Rischio "buco" sulla progettazione
Un altro passaggio-chiave per accelerare gli investimenti è l'accorpamento-riduzione dei passaggi progettuali. Qui uno sfoltimento c'è stato di sicuro con il passaggio da tre a due livelli di progettazione e la liberalizzazione dell'appalto integrato. Ma per gli operatori quest'opera di disboscamento rischia di risultare eccessiva. Dunque controproducente. In particolare viene fatto notare che dal testo sono sparite tutte le regole di gestione delle gare di progettazione. Un fatto che rischia di mettere in imbarazzo le stazioni appaltanti. Non è neppure chiaro se le linee guida n. 1 dell'Anac che prima facevano da bussola in questo settore potranno essere usate come utile riferimento oppure no. Dimezzati, nel testo, anche gli articoli dedicati agli appalti nel settore dei beni culturali.

Pubblicità: addio bandi sui giornali
Anche sulle regole della pubblicità si è cercato di fare opera di risparmio. Non si sa se la trasparenza ne guadagnerà o meno. Ma il codice cancella gli obblighi di pubblicazione dei bandi sulla carta, rendendo protagonista la piattaforma dell'Anac, che diventerà punto di riferimento anche per i termini legali legati alla pubblicazione degli avvisi. Fino ad allora,(serve un provvedimento ad hoc) restano almeno gli obblighi di pubblicazione in Gazzetta.

Qualificazione e rating di impresa, tra grandi novità e complicati revival
Nel nuovo codice non mancano novità importanti. Alcune talmente ambiziose da renderne complicata l'applicazione, come peraltro è già avvenuto con la riforma del 2016, rimasta in larga parte incompiuta. Da questo punto di vista, hanno il sapore dei grandi ritorni la qualificazione delle stazioni appaltanti e il ripescaggio del rating di impresa, anche se sotto il nuovo nome di «Reputazione dell'impresa», depurato dagli anglicismi. Non resta che augurarsi che questa volta le cose vadano meglio che in passato.
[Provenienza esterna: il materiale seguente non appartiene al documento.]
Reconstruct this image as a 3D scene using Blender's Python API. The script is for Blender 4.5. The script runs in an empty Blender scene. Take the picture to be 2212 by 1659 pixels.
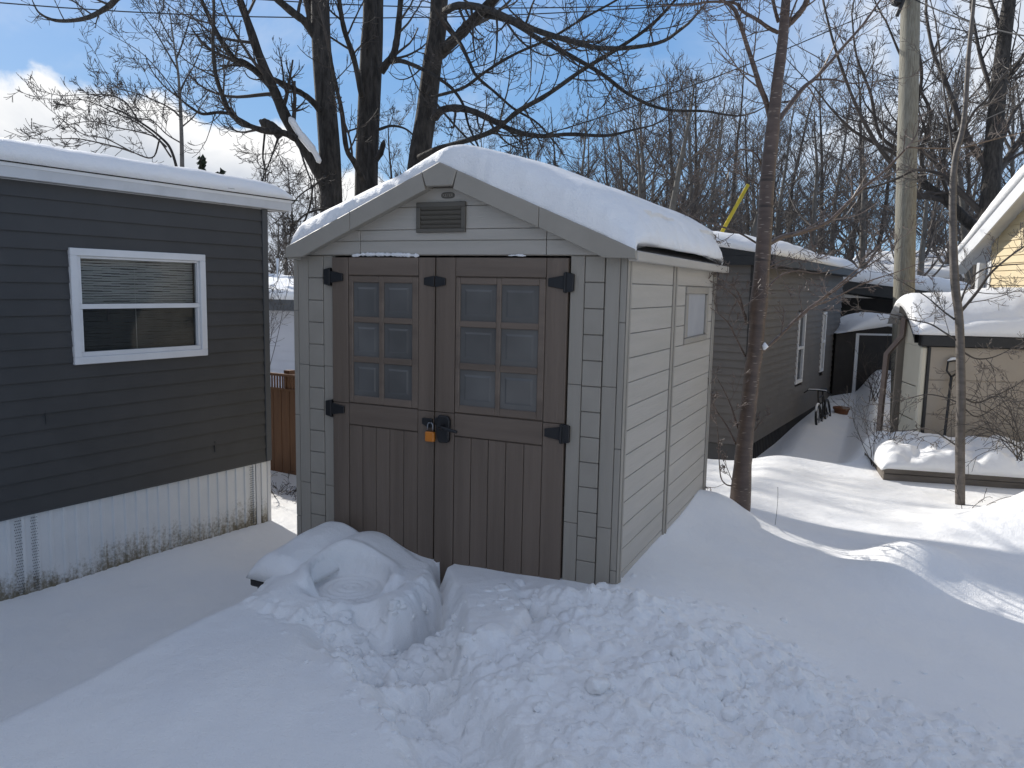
import bpy, math, random
import numpy as np
from mathutils import Vector, Matrix
R_=math.radians
scene=bpy.context.scene
# ------------------------------------------------------------------ camera
FPX=1699.6; CAM=np.array([1.3519,-4.4244,1.7924])
PITCH,ROLL,YAW=.1223,.0199,.4384
def _axes(p,r,y):
    cy,sy=math.cos(y),math.sin(y)
    fw=np.array([-sy*math.cos(p),cy*math.cos(p),-math.sin(p)]);rt=np.array([cy,sy,0.]);up=np.cross(rt,fw)
    c,s=math.cos(r),math.sin(r)
    return rt*c+up*s, up*c-rt*s, fw
CR,CU,CF=_axes(PITCH,ROLL,YAW)
cd=bpy.data.cameras.new('camera'); cam=bpy.data.objects.new('camera',cd); scene.collection.objects.link(cam)
cd.sensor_width=36; cd.lens=36*FPX/2212; cd.clip_start=.05; cd.clip_end=2000
M=Matrix(((CR[0],CU[0],-CF[0],CAM[0]),(CR[1],CU[1],-CF[1],CAM[1]),(CR[2],CU[2],-CF[2],CAM[2]),(0,0,0,1)))
cam.matrix_world=M; scene.camera=cam
def ray(x,y): return CF+CR*(x-1106)/FPX-CU*(y-829.5)/FPX
def at(x,y,Z): return CAM+ray(x,y)*Z
def onz(x,y,z):
    r=ray(x,y); return CAM+r*(z-CAM[2])/r[2]
def onpl(x,y,P,n):
    r=ray(x,y); n=np.array(n,float); return CAM+r*((np.array(P,float)-CAM)@n)/(r@n)
# ------------------------------------------------------------------ sun, sky, exposure
SUN_AZ,SUN_EL=157.0,27.0
sd=bpy.data.lights.new('sun','SUN'); sd.energy=5.0; sd.angle=R_(.5); sd.color=(1,.955,.88)
so=bpy.data.objects.new('sun',sd); scene.collection.objects.link(so)
sv=Vector((math.cos(R_(SUN_AZ))*math.cos(R_(SUN_EL)),math.sin(R_(SUN_AZ))*math.cos(R_(SUN_EL)),math.sin(R_(SUN_EL))))
so.rotation_euler=sv.to_track_quat('Z','Y').to_euler(); so.location=(-20,15,20)
scene.view_settings.view_transform='Standard'; scene.view_settings.look='None'
scene.view_settings.exposure=0.08; scene.view_settings.gamma=1
scene.render.engine='CYCLES'; scene.cycles.max_bounces=6; scene.cycles.diffuse_bounces=3; scene.cycles.transparent_max_bounces=8
world=bpy.data.worlds.new('World'); scene.world=world; world.use_nodes=True
SKY=.12
def build_world():
    nt=world.node_tree; N=nt.nodes; L=nt.links; N.clear()
    def nd(t,**k):
        n=N.new(t)
        for a,b in k.items(): setattr(n,a,b)
        return n
    def mth(op,a,b=None,c=None,clamp=False):
        n=nd('ShaderNodeMath',operation=op,use_clamp=clamp)
        for i,v in enumerate((a,b,c)):
            if v is None: continue
            if isinstance(v,(int,float)): n.inputs[i].default_value=v
            else: L.new(v,n.inputs[i])
        return n.outputs[0]
    sky=nd('ShaderNodeTexSky'); sky.sky_type='NISHITA'; sky.sun_disc=False
    sky.sun_elevation=R_(SUN_EL); sky.sun_rotation=R_(90-SUN_AZ); sky.air_density=1.0; sky.dust_density=.35; sky.ozone_density=1.6; sky.altitude=50
    tc=nd('ShaderNodeTexCoord'); sp=nd('ShaderNodeSeparateXYZ'); L.new(tc.outputs['Generated'],sp.inputs[0])
    x,y,z=sp.outputs
    az=mth('ARCTAN2',y,x)
    hyp=mth('SQRT',mth('ADD',mth('MULTIPLY',x,x),mth('MULTIPLY',y,y)))
    te=mth('DIVIDE',z,hyp)
    azn=mth('DIVIDE',mth('SUBTRACT',az,R_(60)),R_(120),clamp=True)
    # cumulus bank: height of its top (tan of elevation) against azimuth
    pts=[(-60,120),(0,152),(90,148),(150,185),(230,175),(320,188),(400,220),(470,262),(540,262),(610,240),(665,285),(720,350),(800,370),(880,420),(960,500),(1100,600)]
    fc=nd('ShaderNodeFloatCurve'); cv=fc.mapping.curves[0]
    P=[]
    for p in pts:
        d=ray(*p); P.append(((math.degrees(math.atan2(d[1],d[0]))-60)/120, d[2]/math.hypot(d[0],d[1])))
    P.append((0.0,-.02)); P.append((1.0,.30)); P.append((.30,-.02)); P.sort()
    for i,(a,b) in enumerate(P):
        if i<2: q=cv.points[0 if i==0 else 1]; q.location=(a,b+.2)
        else: cv.points.new(a,b+.2)
    # both default points were moved first; keep curve linear-ish
    for q in cv.points: q.handle_type='AUTO_CLAMPED'
    fc.mapping.update(); L.new(azn,fc.inputs['Value'])
    top=mth('SUBTRACT',fc.outputs[0],.2)
    cb=nd('ShaderNodeCombineXYZ'); L.new(mth('MULTIPLY',az,1.0),cb.inputs[0]); L.new(te,cb.inputs[1])
    n1=nd('ShaderNodeTexNoise'); n1.inputs['Scale'].default_value=14; n1.inputs['Detail'].default_value=7; n1.inputs['Roughness'].default_value=.58; n1.inputs['Distortion'].default_value=.3; L.new(cb.outputs[0],n1.inputs['Vector'])
    n2=nd('ShaderNodeTexNoise'); n2.inputs['Scale'].default_value=5.0; n2.inputs['Detail'].default_value=6; n2.inputs['Roughness'].default_value=.55; n2.inputs['Distortion'].default_value=.6; L.new(cb.outputs[0],n2.inputs['Vector'])
    d0=mth('SUBTRACT',top,te)
    dn=mth('ADD',d0,mth('MULTIPLY',mth('SUBTRACT',n1.outputs[0],.5),.075))
    m1=nd('ShaderNodeMapRange'); m1.interpolation_type='SMOOTHSTEP'; L.new(dn,m1.inputs[0]); m1.inputs[1].default_value=-.002; m1.inputs[2].default_value=.016
    # inside shading of the bank: bright rim, grey-blue body
    sh=nd('ShaderNodeMapRange'); sh.interpolation_type='SMOOTHSTEP'; L.new(mth('ADD',d0,mth('MULTIPLY',mth('SUBTRACT',n2.outputs[0],.5),.22)),sh.inputs[0]); sh.inputs[1].default_value=.01; sh.inputs[2].default_value=.10
    cc=nd('ShaderNodeMix',data_type='RGBA'); L.new(sh.outputs[0],cc.inputs['Factor'])
    k=1/SKY
    cc.inputs['A'].default_value=(1.0*k,1.0*k,1.0*k,1); cc.inputs['B'].default_value=(.56*k,.61*k,.69*k,1)
    # thin bright veil to the right and a few wisps
    azd=mth('ABSOLUTE',mth('SUBTRACT',az,R_(90)))
    w1=nd('ShaderNodeMapRange'); w1.interpolation_type='SMOOTHSTEP'; L.new(azd,w1.inputs[0]); w1.inputs[1].default_value=R_(17); w1.inputs[2].default_value=R_(3); 
    n3=nd('ShaderNodeTexNoise'); n3.inputs['Scale'].default_value=4; n3.inputs['Detail'].default_value=6; n3.inputs['Roughness'].default_value=.6; n3.inputs['Distortion'].default_value=.8; L.new(cb.outputs[0],n3.inputs['Vector'])
    w2=nd('ShaderNodeMapRange'); w2.interpolation_type='SMOOTHSTEP'; L.new(n3.outputs[0],w2.inputs[0]); w2.inputs[1].default_value=.42; w2.inputs[2].default_value=.62
    w3=nd('ShaderNodeMapRange'); w3.interpolation_type='SMOOTHSTEP'; L.new(te,w3.inputs[0]); w3.inputs[1].default_value=.08; w3.inputs[2].default_value=.2
    veil=mth('MULTIPLY',mth('MULTIPLY',mth('MULTIPLY',w1.outputs[0],mth('ADD',mth('MULTIPLY',w2.outputs[0],.6),.35)),w3.outputs[0]),.9)
    w4=nd('ShaderNodeMapRange'); w4.interpolation_type='SMOOTHSTEP'; L.new(n3.outputs[0],w4.inputs[0]); w4.inputs[1].default_value=.48; w4.inputs[2].default_value=.75
    veil=mth('MAXIMUM',veil,mth('MULTIPLY',w4.outputs[0],.30))
    n5=nd('ShaderNodeTexNoise'); n5.inputs['Scale'].default_value=2.2; n5.inputs['Detail'].default_value=5; L.new(tc.outputs['Generated'],n5.inputs['Vector'])
    w5=nd('ShaderNodeMapRange'); w5.interpolation_type='SMOOTHSTEP'; L.new(n5.outputs[0],w5.inputs[0]); w5.inputs[1].default_value=.38; w5.inputs[2].default_value=.60
    w6=nd('ShaderNodeMapRange'); w6.interpolation_type='SMOOTHSTEP'; L.new(mth('SUBTRACT',z,mth('MULTIPLY',y,.45)),w6.inputs[0]); w6.inputs[1].default_value=.12; w6.inputs[2].default_value=.42
    over=mth('MULTIPLY',w5.outputs[0],w6.outputs[0])    # unseen warm broken cloud, added overhead and behind the viewer as fill light
    # the winter sky of the photograph: even, rich blue down to the tree line
    gr=nd('ShaderNodeValToRGB'); L.new(mth('MULTIPLY_ADD',te,1.2,.1,clamp=True),gr.inputs[0]); e=gr.color_ramp.elements
    e[0].position=.06; e[0].color=(.23*k,.44*k,.70*k,1); e[1].position=1.0; e[1].color=(.14*k,.28*k,.56*k,1); q=e.new(.5); q.color=(.145*k,.35*k,.72*k,1)
    gm=nd('ShaderNodeMix',data_type='RGBA'); gm.inputs['Factor'].default_value=.8; L.new(sky.outputs[0],gm.inputs['A']); L.new(gr.outputs[0],gm.inputs['B'])
    class _G: outputs=[gm.outputs['Result']]
    gm=_G
    a=nd('ShaderNodeMix',data_type='RGBA'); L.new(veil,a.inputs['Factor']); L.new(gm.outputs[0],a.inputs['A']); a.inputs['B'].default_value=(.88*k,.90*k,.93*k,1)
    a2=nd('ShaderNodeMix',data_type='RGBA'); L.new(mth('MULTIPLY',over,.46),a2.inputs['Factor']); L.new(a.outputs['Result'],a2.inputs['A']); a2.inputs['B'].default_value=(.86*k,.78*k,.69*k,1); a=a2
    b=nd('ShaderNodeMix',data_type='RGBA'); L.new(m1.outputs[0],b.inputs['Factor']); L.new(a.outputs['Result'],b.inputs['A']); L.new(cc.outputs['Result'],b.inputs['B'])
    bg=nd('ShaderNodeBackground'); bg.inputs['Strength'].default_value=SKY; L.new(b.outputs['Result'],bg.inputs['Color'])
    o=nd('ShaderNodeOutputWorld'); L.new(bg.outputs[0],o.inputs[0])
build_world()
# ------------------------------------------------------------------ helpers
COL=scene.collection
def tag(o,label=None,cat=None,group=None,kind=None):
    if label: o['label']=label
    if cat: o['category']=cat
    if group: o['group']=group
    if kind: o['kind']=kind
    return o
def empty(name,loc=(0,0,0),label=None,cat=None,group=None):
    o=bpy.data.objects.new(name,None); COL.objects.link(o); o.location=loc; o.empty_display_size=.1
    return tag(o,label,cat,group)
class MB:
    def __init__(s): s.v=[];s.f=[];s.n=0;s.m=None
    def add(s,vs,fs):
        vs=np.asarray(vs,float).reshape(-1,3)
        if s.m is not None: vs=vs@s.m[0].T+s.m[1]
        s.v.append(vs); k=s.n
        s.f.extend([tuple(i+k for i in f) for f in fs]); s.n+=len(vs); return s
    def frame(s,O,ex,ey,ez=(0,0,1)):
        s.m=(np.array([ex,ey,ez],float).T,np.array(O,float)); return s
    def box(s,x0,x1,y0,y1,z0,z1,rot=None,piv=None):
        v=np.array([(x,y,z) for z in (z0,z1) for y in (y0,y1) for x in (x0,x1)],float)
        if rot is not None:
            c=np.array(piv if piv is not None else v.mean(0)); v=(v-c)@np.array(rot).T+c
        return s.add(v,[(0,2,3,1),(4,5,7,6),(0,1,5,4),(2,6,7,3),(0,4,6,2),(1,3,7,5)])
    def prism(s,poly,a0,a1,axis=1):
        # poly in the plane of the two other axes (for axis 1: x,z), extruded along axis
        n=len(poly); vs=[]
        for a in (a0,a1):
            for p in poly:
                q=[0,0,0]; o=[i for i in range(3) if i!=axis]; q[o[0]]=p[0]; q[o[1]]=p[1]; q[axis]=a; vs.append(q)
        fs=[tuple(range(n)),tuple(range(2*n-1,n-1,-1))]+[(i,i+n,(i+1)%n+n,(i+1)%n) for i in range(n)]
        return s.add(vs,fs)
    def tube(s,P,r,k=6,cap=True):
        P=np.asarray(P,float); n=len(P); r=np.broadcast_to(np.asarray(r,float),(n,))
        T=np.gradient(P,axis=0); T/=np.linalg.norm(T,axis=1)[:,None]+1e-12
        a=np.cross(T,(0,0,1.)); b=np.cross(T,(1.,0,0)); w=np.linalg.norm(a,axis=1)<.3
        if w.any(): a=b if w.mean()>.0 else a
        a/=np.linalg.norm(a,axis=1)[:,None]+1e-12; b=np.cross(T,a)
        th=np.arange(k)*2*math.pi/k
        V=P[:,None,:]+r[:,None,None]*(np.cos(th)[None,:,None]*a[:,None,:]+np.sin(th)[None,:,None]*b[:,None,:])
        fs=[]
        for i in range(n-1):
            o=i*k
            for j in range(k):
                j2=(j+1)%k; fs.append((o+j,o+j2,o+k+j2,o+k+j))
        if cap: fs.append(tuple(range(k-1,-1,-1))); fs.append(tuple((n-1)*k+j for j in range(k)))
        return s.add(V.reshape(-1,3),fs)
    def build(s,name,mat,parent=None,bevel=0,smooth=False,loc=None):
        me=bpy.data.meshes.new(name)
        V=np.concatenate(s.v) if s.v else np.zeros((0,3))
        if parent is not None:
            r=parent
            while r.parent is not None: r=r.parent
            V=V-np.array(r.location)
        o=bpy.data.objects.new(name,me)
        if parent is None:
            c=np.array([(V[:,0].min()+V[:,0].max())/2,(V[:,1].min()+V[:,1].max())/2,V[:,2].min()]); V=V-c; o.location=c
        me.from_pydata(V.tolist(),[],s.f); me.update()
        if smooth: me.polygons.foreach_set('use_smooth',[True]*len(me.polygons))
        if mat: me.materials.append(mat)
        COL.objects.link(o)
        if parent is not None: o.parent=parent
        if bevel:
            b=o.modifiers.new('bevel','BEVEL'); b.width=bevel; b.segments=1; b.limit_method='ANGLE'; b.angle_limit=R_(35)
        return o
def rotz(a): c,s=math.cos(a),math.sin(a); return np.array([[c,-s,0],[s,c,0],[0,0,1]])
def roty(a): c,s=math.cos(a),math.sin(a); return np.array([[c,0,s],[0,1,0],[-s,0,c]])
def rotx(a): c,s=math.cos(a),math.sin(a); return np.array([[1,0,0],[0,c,-s],[0,s,c]])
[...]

Anche se è inutile dissimulare che un certo scetticismo esiste e circola.

Sfidante e completamente nuova è la scelta di estendere il sistema di qualificazione, riservato ai lavori, anche a forniture e servizi. Un ampliamento invocato da anni dalle società di attestazione (Soa) che però potrebbero loro stesse trovarsi di fronte a cambiamenti radicali, visto che il codice immagina la costruzione di un sistema basato su «nuove Soa».

Novità più immediatamente operative saranno il rientro in pianta stabile della revisione prezzi; un deciso sforzo di razionalizzazione delle cause di esclusione (con il vecchio e bersagliato articolo 80 distribuito in cinque articoli distinti); la legittimazione del subappalto a cascata, così come richiesto dalla Ue; l'introduzione della possibilità di correggere le offerte in corsa al di là del vecchio soccorso istruttorio. L'Anac avrà più poteri di vigilanza (con nuove sanzioni) e un ruolo più centrale nel campo della digitalizzazione, ma dovrà dire addio alla possibilità di guidare il mercato con le linee guida.

Gare senza anomalia predeterminata
Entrando più nel dettaglio delle gare, qualche difficoltà potrebbe crearla anche la scelta di fare a meno di una soglia di anomalia predeterminata. Dovranno essere le stazioni appaltanti a deciderla di volta in volta. I rischi sono due. Da una parte l'eccesso di discrezionalità, dall'altro l'immobilismo rispetto allo stato attuale. È possibile infatti che per evitare complicazioni, le Pa finiscano per copiare e incollare i collaudati meccanismi usati finora, lasciando alla fine tutto com'è.

Le immancabili norme-manifesto
Il nuovo codice non coglie l'occasione di liberarsi delle vecchie norme-manifesto. Ce ne sono diverse, compresa la novità che prevede la possibilità di valutazioni negative del Rup che ritardino l'emissione dei certificati di pagamento, ai fini della liquidazione degli incentivi. Ma due intramontabili classici sono: il vincolo di suddivisione in lotti e l'obbligo di firmare i contratti entro un tot di giorni (il nuovo codice li dimezza addirittura a 30 contro gli attuali 60) dall'aggiudicazione. Norme giuste e ambiziose, ma probabilmente destinate a essere smentite dal mercato.